STF retoma hoje discussão sobre um caso de 1958. O entendimento dos ministros pode abrir precedentes legais para outras situações

Em 14 de julho de 1958, a jovem Aída Jacob Curi foi agredida até desmaiar durante uma tentativa malsucedida de estupro. Ela morreu depois que os três criminosos a atiraram de um prédio na capital fluminense, para simular suicídio. Em 2004, o extinto programa Linha Direta, da TV Globo, reconstituiu o caso e o pôs no ar. Por essa razão, os parentes de Aída acionaram a Justiça do Rio de Janeiro contra a exposição do caso e pediram ressarcimento por danos e lesão à imagem deles.

Os familiares argumentam que “o tempo se encarregou de tirar o tema da imprensa”, mas ele tem provocado dor ao ressurgir 46 anos depois. E que, além de explorar a imagem da vítima e de pessoas próximas, não foi solicitada autorização para tal. Contudo, a defesa teve o pedido negado. O juiz de primeira instância entendeu que o programa não veiculou “insinuação lesiva à honra ou imagem da falecida e à de seus irmãos ou qualquer outro membro da família”.

O Superior Tribunal de Justiça manteve a decisão. No entanto, os familiares recorreram ao Supremo Tribunal Federal (STF), que retoma as discussões nesta quarta-feira, 3, depois de adiar os debates por algumas vezes. Conforme a TV Globo, o programa era um documentário “que abordou fatos históricos e de domínio público, composto de imagens de arquivo e de material jornalístico da época, focalizando fatos já intensamente divulgados pela imprensa”.

Impactos

Daniel Gerber, advogado criminalista com foco em gestão de crises e compliance político e empresarial, afirmou a Oeste que, a depender de como a Suprema Corte vai decidir sobre esse assunto, pode ser que outras pessoas venham a requerer o mesmo benefício futuramente. “A partir do momento em que alguém adquire uma imunidade contra o passado, estamos abrindo uma porta para que qualquer um assim o faça”, alertou.

Para o especialista, ainda que os juízes do Supremo decidam conceder o direito ao esquecimento à família Curi, dificilmente ele será posto em prática. “O Direito não cria fatos, ele tenta limitá-los. A vida real sempre ultrapassa a pretensão jurídica. Criar um direito ao esquecimento não significa que ele será respeitado, sobretudo na internet. A pessoa pode, por exemplo, tirar print [fazer uma cópia] e continuar espalhando. Caiu na rede, é peixe”, opinou Gerber.

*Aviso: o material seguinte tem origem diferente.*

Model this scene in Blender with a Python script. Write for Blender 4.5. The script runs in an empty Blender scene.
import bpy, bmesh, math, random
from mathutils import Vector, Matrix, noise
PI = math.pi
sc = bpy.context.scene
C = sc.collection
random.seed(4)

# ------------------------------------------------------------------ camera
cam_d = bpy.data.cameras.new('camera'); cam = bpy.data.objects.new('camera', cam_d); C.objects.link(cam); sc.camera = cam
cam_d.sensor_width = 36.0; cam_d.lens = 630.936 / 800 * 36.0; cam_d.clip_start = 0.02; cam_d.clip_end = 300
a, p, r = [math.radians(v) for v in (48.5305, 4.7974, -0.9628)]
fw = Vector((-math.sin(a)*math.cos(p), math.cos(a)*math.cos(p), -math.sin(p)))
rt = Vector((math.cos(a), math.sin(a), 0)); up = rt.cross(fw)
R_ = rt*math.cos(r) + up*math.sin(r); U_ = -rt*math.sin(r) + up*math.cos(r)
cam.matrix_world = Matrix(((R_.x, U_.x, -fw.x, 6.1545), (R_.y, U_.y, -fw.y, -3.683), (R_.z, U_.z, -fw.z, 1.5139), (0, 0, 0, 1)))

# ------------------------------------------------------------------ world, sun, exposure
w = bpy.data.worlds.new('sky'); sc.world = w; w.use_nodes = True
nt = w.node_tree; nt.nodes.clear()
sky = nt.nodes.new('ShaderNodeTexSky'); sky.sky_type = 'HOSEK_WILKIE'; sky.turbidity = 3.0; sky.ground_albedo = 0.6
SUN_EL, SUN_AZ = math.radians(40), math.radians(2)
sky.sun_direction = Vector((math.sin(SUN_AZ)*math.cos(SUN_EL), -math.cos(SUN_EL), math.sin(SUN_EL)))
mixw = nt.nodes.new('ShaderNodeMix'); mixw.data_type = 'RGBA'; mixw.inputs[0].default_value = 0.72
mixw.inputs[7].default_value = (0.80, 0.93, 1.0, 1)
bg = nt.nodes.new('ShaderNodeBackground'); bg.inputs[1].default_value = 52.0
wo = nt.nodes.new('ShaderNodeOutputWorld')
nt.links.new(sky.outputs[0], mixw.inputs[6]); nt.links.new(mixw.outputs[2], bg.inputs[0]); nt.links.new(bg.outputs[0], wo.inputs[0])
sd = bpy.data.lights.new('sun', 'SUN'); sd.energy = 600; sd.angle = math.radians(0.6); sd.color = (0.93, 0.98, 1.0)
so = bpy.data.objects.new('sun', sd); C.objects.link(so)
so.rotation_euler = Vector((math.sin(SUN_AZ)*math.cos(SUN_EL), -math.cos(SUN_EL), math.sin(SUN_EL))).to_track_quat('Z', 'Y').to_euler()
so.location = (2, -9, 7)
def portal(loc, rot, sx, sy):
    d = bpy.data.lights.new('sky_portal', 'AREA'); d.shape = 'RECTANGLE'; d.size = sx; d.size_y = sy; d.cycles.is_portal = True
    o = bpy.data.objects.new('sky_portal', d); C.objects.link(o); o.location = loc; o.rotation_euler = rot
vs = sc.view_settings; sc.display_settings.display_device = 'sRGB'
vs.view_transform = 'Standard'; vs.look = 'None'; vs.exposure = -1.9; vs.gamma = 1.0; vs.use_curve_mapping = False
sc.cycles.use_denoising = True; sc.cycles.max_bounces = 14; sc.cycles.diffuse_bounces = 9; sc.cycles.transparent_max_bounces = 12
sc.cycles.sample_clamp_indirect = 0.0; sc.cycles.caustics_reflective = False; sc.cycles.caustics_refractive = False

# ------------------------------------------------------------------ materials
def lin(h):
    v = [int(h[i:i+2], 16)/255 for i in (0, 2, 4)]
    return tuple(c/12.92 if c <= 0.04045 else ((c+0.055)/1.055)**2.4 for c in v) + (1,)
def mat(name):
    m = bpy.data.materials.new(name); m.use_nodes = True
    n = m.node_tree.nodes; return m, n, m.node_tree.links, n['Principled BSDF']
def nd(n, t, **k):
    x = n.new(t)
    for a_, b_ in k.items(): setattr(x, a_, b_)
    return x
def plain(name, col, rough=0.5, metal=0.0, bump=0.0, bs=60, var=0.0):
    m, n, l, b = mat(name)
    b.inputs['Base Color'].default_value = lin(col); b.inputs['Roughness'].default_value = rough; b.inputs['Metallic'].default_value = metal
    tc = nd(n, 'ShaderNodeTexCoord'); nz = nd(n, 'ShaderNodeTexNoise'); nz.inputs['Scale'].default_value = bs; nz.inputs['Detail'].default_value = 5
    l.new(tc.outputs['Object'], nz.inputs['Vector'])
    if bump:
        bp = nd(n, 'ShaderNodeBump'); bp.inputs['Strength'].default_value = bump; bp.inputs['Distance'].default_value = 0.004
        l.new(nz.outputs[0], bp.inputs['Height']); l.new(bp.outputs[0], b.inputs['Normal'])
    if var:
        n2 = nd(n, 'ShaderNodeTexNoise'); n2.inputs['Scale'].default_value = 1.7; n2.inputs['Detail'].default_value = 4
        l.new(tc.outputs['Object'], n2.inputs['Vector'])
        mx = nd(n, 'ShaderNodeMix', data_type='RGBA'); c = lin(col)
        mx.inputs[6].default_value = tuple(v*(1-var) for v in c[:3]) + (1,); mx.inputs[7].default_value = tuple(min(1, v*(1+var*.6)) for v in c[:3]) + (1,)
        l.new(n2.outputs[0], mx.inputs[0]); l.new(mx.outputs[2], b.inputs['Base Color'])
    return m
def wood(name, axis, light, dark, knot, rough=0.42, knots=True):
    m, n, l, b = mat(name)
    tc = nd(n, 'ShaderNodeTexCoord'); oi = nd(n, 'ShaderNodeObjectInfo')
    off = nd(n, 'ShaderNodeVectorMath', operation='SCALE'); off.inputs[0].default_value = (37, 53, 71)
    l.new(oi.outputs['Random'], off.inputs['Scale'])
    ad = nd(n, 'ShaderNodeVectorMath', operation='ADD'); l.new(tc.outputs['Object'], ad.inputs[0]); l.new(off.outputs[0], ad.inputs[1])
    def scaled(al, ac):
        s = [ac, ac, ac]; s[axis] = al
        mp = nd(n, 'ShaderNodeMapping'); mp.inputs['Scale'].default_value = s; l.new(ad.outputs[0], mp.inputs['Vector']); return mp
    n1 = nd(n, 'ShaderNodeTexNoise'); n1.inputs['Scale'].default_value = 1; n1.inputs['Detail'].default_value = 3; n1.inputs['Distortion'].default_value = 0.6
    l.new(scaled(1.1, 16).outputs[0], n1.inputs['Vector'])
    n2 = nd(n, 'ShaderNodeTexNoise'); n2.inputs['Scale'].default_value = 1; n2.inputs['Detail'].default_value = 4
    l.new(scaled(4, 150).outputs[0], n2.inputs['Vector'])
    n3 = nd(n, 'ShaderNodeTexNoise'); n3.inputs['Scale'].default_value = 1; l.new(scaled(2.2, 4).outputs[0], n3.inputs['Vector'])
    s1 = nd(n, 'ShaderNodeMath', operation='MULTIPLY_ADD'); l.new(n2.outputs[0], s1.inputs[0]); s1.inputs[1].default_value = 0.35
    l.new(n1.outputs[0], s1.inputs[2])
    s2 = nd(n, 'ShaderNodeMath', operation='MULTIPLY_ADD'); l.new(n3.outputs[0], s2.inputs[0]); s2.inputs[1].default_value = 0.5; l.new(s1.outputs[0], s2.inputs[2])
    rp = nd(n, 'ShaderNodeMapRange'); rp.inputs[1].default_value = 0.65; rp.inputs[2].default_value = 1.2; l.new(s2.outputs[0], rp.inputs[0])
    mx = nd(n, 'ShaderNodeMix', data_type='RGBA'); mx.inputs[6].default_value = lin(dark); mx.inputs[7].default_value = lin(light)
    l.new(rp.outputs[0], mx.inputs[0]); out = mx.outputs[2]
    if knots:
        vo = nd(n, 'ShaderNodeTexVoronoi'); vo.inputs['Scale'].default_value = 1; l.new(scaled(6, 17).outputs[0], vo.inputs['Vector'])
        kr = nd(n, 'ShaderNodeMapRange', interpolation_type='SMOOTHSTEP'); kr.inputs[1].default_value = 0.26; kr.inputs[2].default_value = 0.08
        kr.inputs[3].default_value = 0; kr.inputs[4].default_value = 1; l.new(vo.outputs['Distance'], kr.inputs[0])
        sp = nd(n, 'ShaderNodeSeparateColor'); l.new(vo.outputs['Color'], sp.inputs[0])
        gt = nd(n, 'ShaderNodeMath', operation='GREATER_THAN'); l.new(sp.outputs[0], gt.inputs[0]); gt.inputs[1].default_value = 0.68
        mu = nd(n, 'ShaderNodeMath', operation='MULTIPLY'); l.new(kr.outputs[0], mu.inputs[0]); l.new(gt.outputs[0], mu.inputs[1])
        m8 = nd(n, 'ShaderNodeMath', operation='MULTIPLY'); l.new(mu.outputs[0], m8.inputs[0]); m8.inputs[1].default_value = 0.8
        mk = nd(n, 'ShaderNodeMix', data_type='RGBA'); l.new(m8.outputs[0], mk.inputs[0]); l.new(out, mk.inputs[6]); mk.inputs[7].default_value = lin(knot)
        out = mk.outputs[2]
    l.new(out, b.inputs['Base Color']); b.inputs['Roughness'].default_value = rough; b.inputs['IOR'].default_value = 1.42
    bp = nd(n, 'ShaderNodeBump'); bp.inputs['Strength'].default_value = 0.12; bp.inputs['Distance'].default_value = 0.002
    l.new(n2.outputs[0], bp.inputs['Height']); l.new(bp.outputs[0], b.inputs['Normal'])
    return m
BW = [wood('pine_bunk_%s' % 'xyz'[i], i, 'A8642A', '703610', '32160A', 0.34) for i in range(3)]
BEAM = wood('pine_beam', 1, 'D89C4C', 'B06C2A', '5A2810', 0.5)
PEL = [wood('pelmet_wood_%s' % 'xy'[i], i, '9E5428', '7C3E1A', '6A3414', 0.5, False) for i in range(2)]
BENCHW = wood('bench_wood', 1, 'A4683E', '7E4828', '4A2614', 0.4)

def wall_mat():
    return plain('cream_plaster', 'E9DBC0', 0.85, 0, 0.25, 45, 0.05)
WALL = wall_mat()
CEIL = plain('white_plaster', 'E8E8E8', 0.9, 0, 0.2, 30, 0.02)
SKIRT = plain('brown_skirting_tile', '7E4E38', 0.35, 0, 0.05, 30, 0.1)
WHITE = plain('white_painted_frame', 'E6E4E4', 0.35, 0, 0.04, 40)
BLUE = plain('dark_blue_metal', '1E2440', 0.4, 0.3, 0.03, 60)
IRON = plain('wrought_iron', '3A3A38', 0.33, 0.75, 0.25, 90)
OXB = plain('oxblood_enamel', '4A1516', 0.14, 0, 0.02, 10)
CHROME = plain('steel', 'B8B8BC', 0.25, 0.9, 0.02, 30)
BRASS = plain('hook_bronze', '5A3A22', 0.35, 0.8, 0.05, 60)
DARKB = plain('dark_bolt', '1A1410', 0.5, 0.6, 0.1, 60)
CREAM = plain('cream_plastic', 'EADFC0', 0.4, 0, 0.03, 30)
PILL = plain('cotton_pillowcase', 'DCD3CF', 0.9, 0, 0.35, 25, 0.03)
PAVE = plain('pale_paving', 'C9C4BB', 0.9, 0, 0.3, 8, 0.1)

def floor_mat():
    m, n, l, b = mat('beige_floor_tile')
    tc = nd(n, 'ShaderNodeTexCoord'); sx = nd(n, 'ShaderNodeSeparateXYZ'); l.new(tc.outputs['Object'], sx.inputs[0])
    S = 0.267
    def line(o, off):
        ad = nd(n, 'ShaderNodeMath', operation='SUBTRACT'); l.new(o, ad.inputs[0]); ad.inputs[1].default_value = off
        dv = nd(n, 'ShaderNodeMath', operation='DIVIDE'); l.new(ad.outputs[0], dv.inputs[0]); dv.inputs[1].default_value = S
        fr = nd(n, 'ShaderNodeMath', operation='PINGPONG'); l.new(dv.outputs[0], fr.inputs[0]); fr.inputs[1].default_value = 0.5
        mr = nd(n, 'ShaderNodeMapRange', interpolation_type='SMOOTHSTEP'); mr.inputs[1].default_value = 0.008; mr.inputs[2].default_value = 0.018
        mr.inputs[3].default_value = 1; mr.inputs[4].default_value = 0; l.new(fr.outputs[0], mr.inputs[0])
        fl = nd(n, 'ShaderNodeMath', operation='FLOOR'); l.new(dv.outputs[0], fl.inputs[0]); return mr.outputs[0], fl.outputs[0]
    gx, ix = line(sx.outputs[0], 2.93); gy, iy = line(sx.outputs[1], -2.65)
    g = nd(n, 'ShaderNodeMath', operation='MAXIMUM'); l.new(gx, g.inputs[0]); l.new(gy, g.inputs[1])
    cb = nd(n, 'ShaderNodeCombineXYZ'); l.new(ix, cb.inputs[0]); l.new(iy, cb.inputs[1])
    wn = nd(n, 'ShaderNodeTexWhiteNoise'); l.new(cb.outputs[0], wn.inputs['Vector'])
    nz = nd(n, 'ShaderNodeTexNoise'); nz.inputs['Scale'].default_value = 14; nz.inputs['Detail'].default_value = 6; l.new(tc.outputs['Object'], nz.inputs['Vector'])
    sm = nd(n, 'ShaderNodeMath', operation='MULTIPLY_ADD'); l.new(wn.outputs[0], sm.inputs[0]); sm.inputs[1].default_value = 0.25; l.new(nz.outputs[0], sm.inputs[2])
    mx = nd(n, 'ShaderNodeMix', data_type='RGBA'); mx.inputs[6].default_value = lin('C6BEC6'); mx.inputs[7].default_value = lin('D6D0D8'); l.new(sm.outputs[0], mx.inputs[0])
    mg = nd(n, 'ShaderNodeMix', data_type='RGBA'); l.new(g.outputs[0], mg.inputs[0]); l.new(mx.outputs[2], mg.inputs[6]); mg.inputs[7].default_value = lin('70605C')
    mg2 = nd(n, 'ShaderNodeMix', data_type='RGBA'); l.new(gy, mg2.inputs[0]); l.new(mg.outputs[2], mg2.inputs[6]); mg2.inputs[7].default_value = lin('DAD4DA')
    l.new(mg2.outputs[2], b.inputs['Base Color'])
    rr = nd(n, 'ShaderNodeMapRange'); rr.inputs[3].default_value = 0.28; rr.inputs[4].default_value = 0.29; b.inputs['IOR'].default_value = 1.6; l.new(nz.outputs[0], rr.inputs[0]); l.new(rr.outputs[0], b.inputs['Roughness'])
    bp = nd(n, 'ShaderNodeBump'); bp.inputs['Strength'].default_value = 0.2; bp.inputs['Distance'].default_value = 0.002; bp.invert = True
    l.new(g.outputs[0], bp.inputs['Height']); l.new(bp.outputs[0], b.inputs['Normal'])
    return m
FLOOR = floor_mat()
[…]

Pelo potencial de impactar plataformas de busca, o Google foi autorizado pelo relator da ação, ministro Dias Toffoli, a participar do processo como integrante do debate. A empresa defende a ideia de que os magistrados do STF não reconheçam a garantia como um direito autônomo no ordenamento jurídico brasileiro. “Como se procurou demonstrar, a figura não encontra respaldo no material normativo vigente no país”, sustentou o gigante de tecnologia.

Conforme Paula Sion, advogada criminalista e coordenadora do Grupo de Trabalho sobre a Lei Geral de Proteção de Dados da Comissão de Direito Penal da OAB/SP, um cenário possível é a não exclusão das informações do mundo digital mas sim a desindexação delas nas plataformas de buscas. Ou seja, a imposição de barreiras na internet para dificultar que seja encontrado o nome de determinada pessoa. “A busca recorrente teria restrições”, observou Sion.

Direito ao esquecimento x liberdade de imprensa

“Direito ao esquecimento não está na Constituição, tampouco em alguma lei”, explicou Vera Chemim, advogada constitucionalista e mestre em Direito Público Administrativo pela Faculdade Getulio Vargas. “O caso Aída Curi joga luz sobre os direitos à liberdade de expressão e à privacidade”, observou a especialista, ao defender que haja equilíbrio entre essas duas garantias em casos sensíveis, como o que será analisado pelo STF.

Segundo Chemim, prevalece o direito ao esquecimento se o fato publicado for de natureza privada e noticiado anos depois, de modo a expor a(s) pessoa(s) novamente. E acrescenta que os familiares da vítima podem solicitar reparação na Justiça. Mas esse direito fica em segundo plano “quando há interesse público envolvido. Aí, o direito ao esquecimento se torna uma condição secundária”, afirmou a especialista.